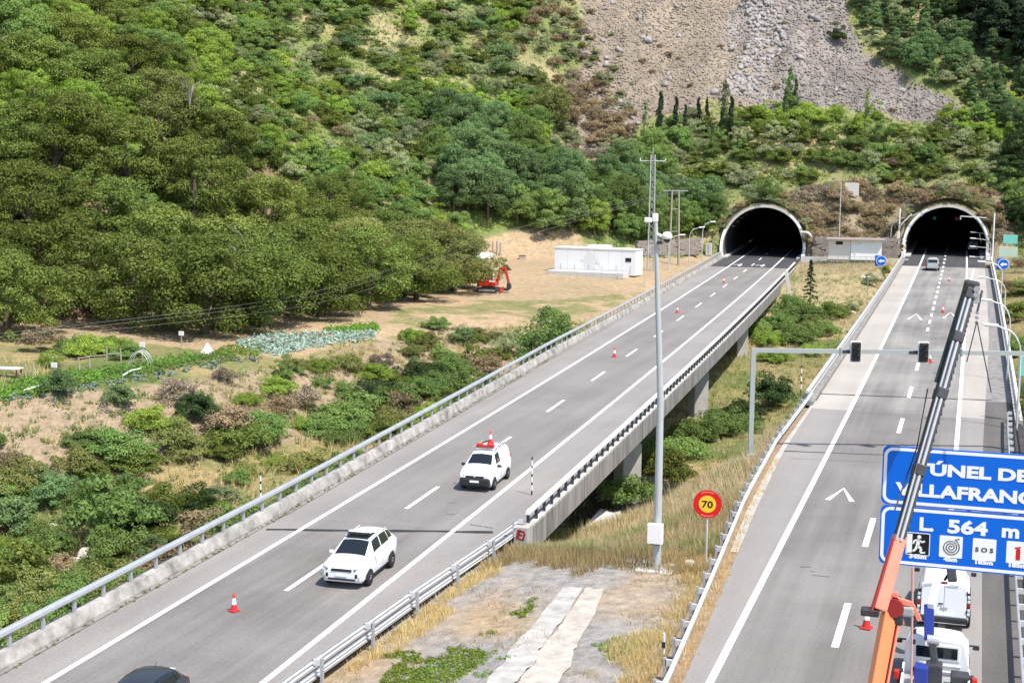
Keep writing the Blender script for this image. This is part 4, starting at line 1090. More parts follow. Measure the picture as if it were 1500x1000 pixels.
# --- valley floor, river bank and median plants
VAL = [  # u, v of the foot, crown, leaf, scale, words
 (170, 800, 'shrub', 'leaf_green', 2.3, 'large dark green round bush beside pale boulders'), (115, 770, 'shrub', 'leaf_green', 1.3, 'small green bush left of large round bush'), (215, 790, 'shrub', 'leaf_dark', 1.5, 'dark bush at right side of large round bush'),
 (292, 762, 'shrub', 'leaf_dark', 1.25, 'compact dark bush near the black and white post'), (45, 835, 'shrub', 'leaf_green', 1.2, 'green bush near bottom boulders'), (20, 860, 'shrub', 'leaf_chestnut', 1.7, 'olive bush above the barrier end'), (50, 890, 'bramble', 'leaf_olive', 1.1, 'olive bramble below the low barrier wall'),
 (240, 745, 'shrub', 'leaf_chestnut', 1.1, 'olive bush behind large round bush'), (520, 620, 'bramble', 'leaf_green', 1.5, 'wide dark bramble thicket beside barrier'), (580, 605, 'bramble', 'leaf_green', 1.5, 'green bramble mound right of thicket centre'), (640, 570, 'bramble', 'leaf_green', 1.2, 'bramble mound below yellow weeds'), (480, 640, 'bramble', 'leaf_green', 1.2, 'low bramble at near end of thicket'), (540, 590, 'bramble', 'leaf_dark', 1.4, 'dark bramble at back of thicket'), (610, 555, 'bramble', 'leaf_dark', 1.2, 'dark bramble below the far bank'),
 (660, 545, 'bramble', 'leaf_green', 1.1, 'bramble beside the dry reeds'), (700, 535, 'shrub', 'leaf_chestnut', 1.3, 'olive bush among dry reeds'), (740, 520, 'shrub', 'leaf_grey', 1.2, 'grey bush near roadside tree'),
 (340, 650, 'bramble', 'leaf_chestnut', 1.3, 'olive bramble on the bank below cabbages'), (380, 640, 'bramble', 'leaf_green', 1.1, 'green bramble on the bank below cabbages'), (290, 620, 'shrub', 'leaf_dark', 1.5, 'dark shrub on the earth bank'), (200, 690, 'bramble', 'leaf_chestnut', 1.3, 'olive bramble left of the bank path'), (160, 670, 'bramble', 'leaf_green', 1.2, 'green bramble on left bank'), (250, 665, 'shrub', 'leaf_olive', 1.4, 'olive shrub on left bank'), (120, 700, 'shrub', 'leaf_olive', 1.3, 'olive shrub at far left bank'), (30, 720, 'bramble', 'leaf_olive', 1.2, 'dry bramble at left edge'), (420, 560, 'shrub', 'leaf_green', 1.1, 'low green shrub under cabbage plot'), (400, 575, 'bramble', 'leaf_bright', .9, 'bright weeds under cabbage plot'), (470, 545, 'bramble', 'leaf_bright', .9, 'bright weeds right of cabbage plot'), (600, 500, 'bramble', 'leaf_bright', .9, 'bright weeds beside the earth yard'), (640, 480, 'bramble', 'leaf_green', .8, 'green weeds near the earth yard'),
 (330, 735, 'bramble', 'leaf_grey', .8, 'grey bramble near striped post'), (60, 800, 'bramble', 'leaf_green', 1.0, 'green bramble over the pale stones'), (10, 790, 'shrub', 'leaf_blue', 1.7, 'blue green bush at left edge'), (25, 900, 'bramble', 'leaf_green', 1.0, 'green bramble beside barrier start'), (150, 850, 'bramble', 'leaf_chestnut', .9, 'olive bramble under boulders'), (110, 880, 'bramble', 'leaf_green', .8, 'green bramble along near barrier'), (330, 560, 'thin', 'leaf_mauve', .9, 'mauve dry shrub on bank'), (450, 600, 'thin', 'leaf_mauve', 1.1, 'mauve seeded weeds on bank'), (560, 545, 'thin', 'leaf_mauve', 1.0, 'mauve seeded weeds by thicket'), (260, 590, 'thin', 'leaf_mauve', 1.2, 'mauve weeds under garden edge'),
 # under and between the bridges
 (918, 752, 'thin', 'leaf_green', 1.7, 'loose green bush beside the nearest pier'), (1000, 672, 'bramble', 'leaf_green', 1.3, 'green bramble right of the tall mast'), (1030, 646, 'bramble', 'leaf_green', 1.3, 'bramble at second pier foot'), (1062, 632, 'bramble', 'leaf_green', 1.3, 'green bramble left of gantry post'), (1088, 614, 'bramble', 'leaf_dark', 1.3, 'dark bramble at gantry post'), (1120, 600, 'shrub', 'leaf_dark', 1.7, 'dark round bush right of gantry post'), (1145, 590, 'shrub', 'leaf_green', 1.1, 'green bush under bridge railing'), (982, 700, 'bramble', 'leaf_chestnut', 1.2, 'olive bramble above grass slope'),
 (1120, 505, 'bramble', 'leaf_bright', 1.2, 'bright bramble below signal beam'), (1160, 500, 'bramble', 'leaf_green', 1.3, 'green bramble between the bridges'), (1200, 490, 'bramble', 'leaf_green', 1.2, 'green bramble near bridge railing'), (1140, 480, 'bramble', 'leaf_green', 1.3, 'green thicket left part between bridges'), (1180, 470, 'bramble', 'leaf_green', 1.4, 'green thicket middle part between bridges'), (1215, 465, 'bramble', 'leaf_chestnut', 1.1, 'olive thicket beside right bridge'), (1110, 490, 'bramble', 'leaf_green', 1.2, 'green thicket at far pier'), (1155, 455, 'bramble', 'leaf_green', 1.2, 'back thicket below young conifer'), (1130, 530, 'bramble', 'leaf_bright', 1.0, 'bright weeds under signal beam'), (1190, 520, 'bramble', 'leaf_bright', .9, 'bright weeds right of signal beam post'), (1250, 455, 'shrub', 'leaf_grey', 1.0, 'grey bush against bridge railing'), (1280, 420, 'shrub', 'leaf_grey', 1.0, 'grey bush under blue round sign'), (1295, 405, 'shrub', 'leaf_chestnut', .9, 'olive bush beside railing below blue sign'),
 # right of the right carriageway
 (1492, 520, 'bramble', 'leaf_green', 1.2, 'green bramble beside lamp post row'), (1496, 470, 'bramble', 'leaf_chestnut', 1.2, 'olive bramble beside lamp post row'), (1490, 580, 'bramble', 'leaf_green', 1.0, 'green bramble by pale handrail'), (1510, 620, 'shrub', 'leaf_chestnut', 1.3, 'olive bush behind pale handrail'), (1485, 430, 'thin', 'leaf_dry', 1.2, 'dry bush below round blue sign'), (1505, 430, 'bramble', 'leaf_olive', 1.2, 'olive mound right of round blue sign'), (1497, 400, 'thin', 'leaf_dry', 1.3, 'dry bush behind round blue sign'),
 # near the yard
 (735, 400, 'shrub', 'leaf_dark', 1.0, 'small dark bush right of excavator'), (690, 410, 'shrub', 'leaf_green', 1.3, 'bush behind the excavator cab'), (660, 418, 'shrub', 'leaf_chestnut', 1.3, 'bush left of the excavator'), (578, 440, 'shrub', 'leaf_dark', 1.2, 'small dark bush under chestnut edge'), (705, 395, 'shrub', 'leaf_blue', 1.2, 'bush behind the excavator arm'),
 (130, 520, 'bramble', 'leaf_bright', 1.0, 'bright bean hedge at garden back'), (165, 515, 'bramble', 'leaf_bright', 1.0, 'bright bean hedge middle'), (110, 518, 'bramble', 'leaf_green', .9, 'green hedge left at garden back'), (190, 525, 'bramble', 'leaf_green', .9, 'green hedge right at garden back'), (75, 540, 'shrub', 'leaf_bright', .9, 'small yellow green fruit tree in garden'), (60, 515, 'thin', 'leaf_dry', 1.3, 'dry grey bush at garden back'),
 (890, 560, 'shrub', 'leaf_green', .01, '')]
for (u, v, cr, m, s, wd) in VAL:
    if s < .05: continue
    p = hit(u, v); tall = False
    plant('v', 'bramble' if cr == 'bramble' else 'shrub', cr, m, p[0], p[1], s, random.uniform(.9, 1.15), sink=.1, cat='bush', label=wd)

# the rest of the river bank: brambles and weeds that fill the gaps
n_ = 0
for i in range(5000):
    x, y = random.uniform(-78, -35), random.uniform(26, 150)
    z = float(hz(x, y))
    if z > -2.6: continue
    u, v, d = (float(q) for q in project((x, y, z)))
    if u < -60 or v > 1000 or u > 800: continue
    t = fbm(np.array([x / 7 + 21]), np.array([y / 7 + 21]))[0] * 2
    if z > -5.8 and random.random() < .6: continue
    if t > .32: continue
    k = random.choice([('bramble', 'leaf_green', 'green bramble'), ('bramble', 'leaf_chestnut', 'olive bramble'), ('shrub', 'leaf_green', 'round green bush'), ('shrub', 'leaf_blue', 'grey green bush'), ('bramble', 'leaf_bright', 'yellow green bramble'), ('bramble', 'leaf_olive', 'dry olive bramble'), ('thin', 'leaf_dry', 'dry brown weed clump'), ('shrub', 'leaf_green', 'round green bush')])
    s = random.uniform(.6, 1.35) * (.85 if k[0] == 'bramble' else 1.15)
    if not free(x, y, 2.2 * s): continue
    if n_ > 150: break
    n_ += 1
    plant('f', {'bramble': 'bramble', 'shrub': 'riverside_bush', 'thin': 'weed_clump'}[k[0]], k[0], k[1], x, y, s, random.uniform(.8, 1.1), sink=.1, cat='bush' if k[0] != 'thin' else 'weed', words=k[2], place='valley')
x, y = (C0 + ray(806, 500) * 139)[:2]
plant('t', 'roadside_tree', 'broad', 'leaf_green', x, y, .92, 1.28, trunk='broad_trunk', sink=.2, cat='tree', label='single bushy green tree against the road barrier by the yard')
p = hit(1186, 448); plant('t', 'conifer', 'conifer', 'leaf_dark', p[0], p[1], .78, 1.0, trunk='conifer_trunk', cat='tree', label='sparse young conifer standing between the two carriageways')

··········

▶ _Directions for this task_: Work out how many lines of the data hold the string "part". Reply with that number alone.

▶ _The reply_: 2